## What you have to do
Go through the data below line by line and count those containing the word "objects". Reply with the count only.
[Dataset start]
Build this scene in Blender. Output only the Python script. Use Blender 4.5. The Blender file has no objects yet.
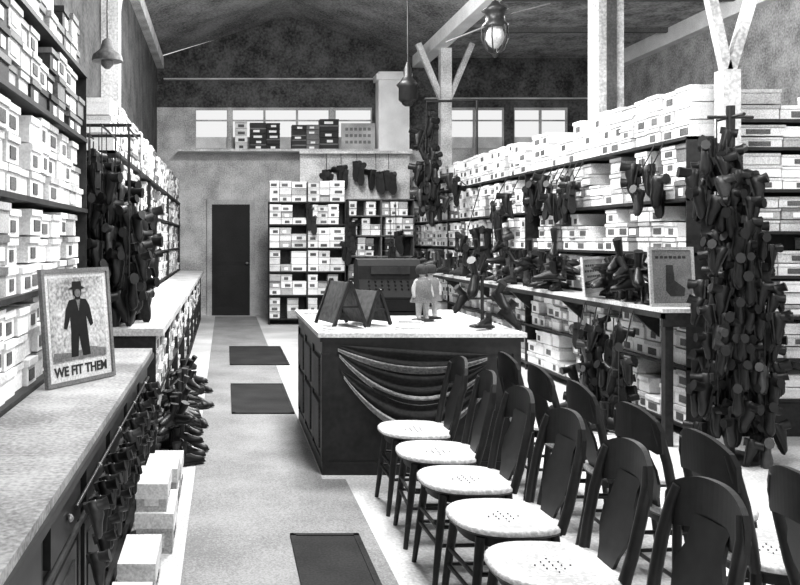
import bpy, math, random
from mathutils import Matrix, Vector, Euler
R = random.Random(11)
D = bpy.data
scn = bpy.context.scene
scn.view_settings.view_transform = 'Standard'
COL = scn.collection

# ---------------------------------------------------------------- materials
def mat(name, base, var=0.25, rough=0.7, scale=60, coarse=3.0, spec=0.3, metal=0, fw=0.5):
    m = D.materials.new(name); m.use_nodes = True
    nt = m.node_tree; b = nt.nodes['Principled BSDF']
    tc = nt.nodes.new('ShaderNodeTexCoord')
    n1 = nt.nodes.new('ShaderNodeTexNoise'); n1.inputs['Scale'].default_value = scale; n1.inputs['Detail'].default_value = 3
    n2 = nt.nodes.new('ShaderNodeTexNoise'); n2.inputs['Scale'].default_value = coarse; n2.inputs['Detail'].default_value = 4
    mx = nt.nodes.new('ShaderNodeMath'); mx.operation = 'ADD'
    m1 = nt.nodes.new('ShaderNodeMath'); m1.operation = 'MULTIPLY'; m1.inputs[1].default_value = fw
    m2 = nt.nodes.new('ShaderNodeMath'); m2.operation = 'MULTIPLY'; m2.inputs[1].default_value = 1-fw
    cr = nt.nodes.new('ShaderNodeValToRGB')
    lo = max(0, base*(1-var)); hi = min(0.95, base*(1+var))
    cr.color_ramp.elements[0].position = 0.38; cr.color_ramp.elements[0].color = (lo, lo, lo, 1)
    cr.color_ramp.elements[1].position = 0.62; cr.color_ramp.elements[1].color = (hi, hi, hi, 1)
    nt.links.new(tc.outputs['Object'], n1.inputs['Vector']); nt.links.new(tc.outputs['Object'], n2.inputs['Vector'])
    nt.links.new(n1.outputs['Fac'], m1.inputs[0]); nt.links.new(n2.outputs['Fac'], m2.inputs[0])
    nt.links.new(m1.outputs[0], mx.inputs[0]); nt.links.new(m2.outputs[0], mx.inputs[1])
    nt.links.new(mx.outputs[0], cr.inputs['Fac'])
    nt.links.new(cr.outputs['Color'], b.inputs['Base Color'])
    b.inputs['Roughness'].default_value = rough; b.inputs['Metallic'].default_value = metal
    b.inputs['Specular IOR Level'].default_value = spec
    return m
M_white = mat('card_white', .84, .16, scale=90)
M_off = mat('card_offwhite', .62, .3, scale=90)
M_lg = mat('card_lightgrey', .38, .4, scale=90)
M_mg = mat('card_midgrey', .15, .4, scale=90)
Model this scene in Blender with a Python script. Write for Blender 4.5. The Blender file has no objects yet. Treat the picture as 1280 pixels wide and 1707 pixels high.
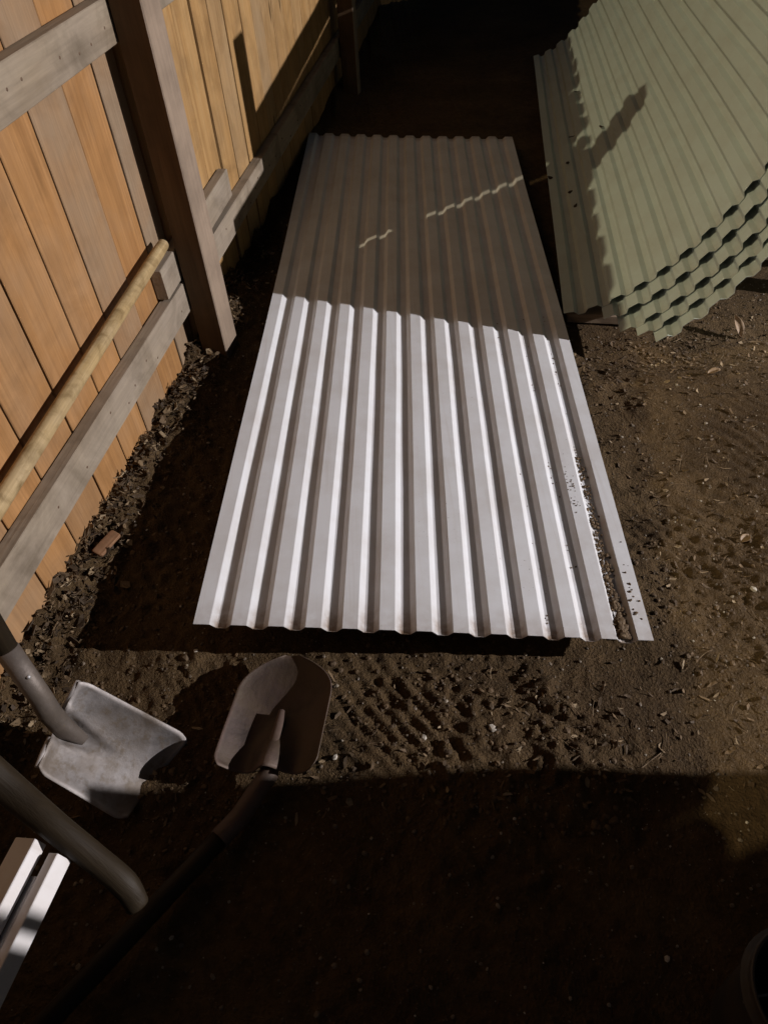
[Dataset end]
## Answer in full
2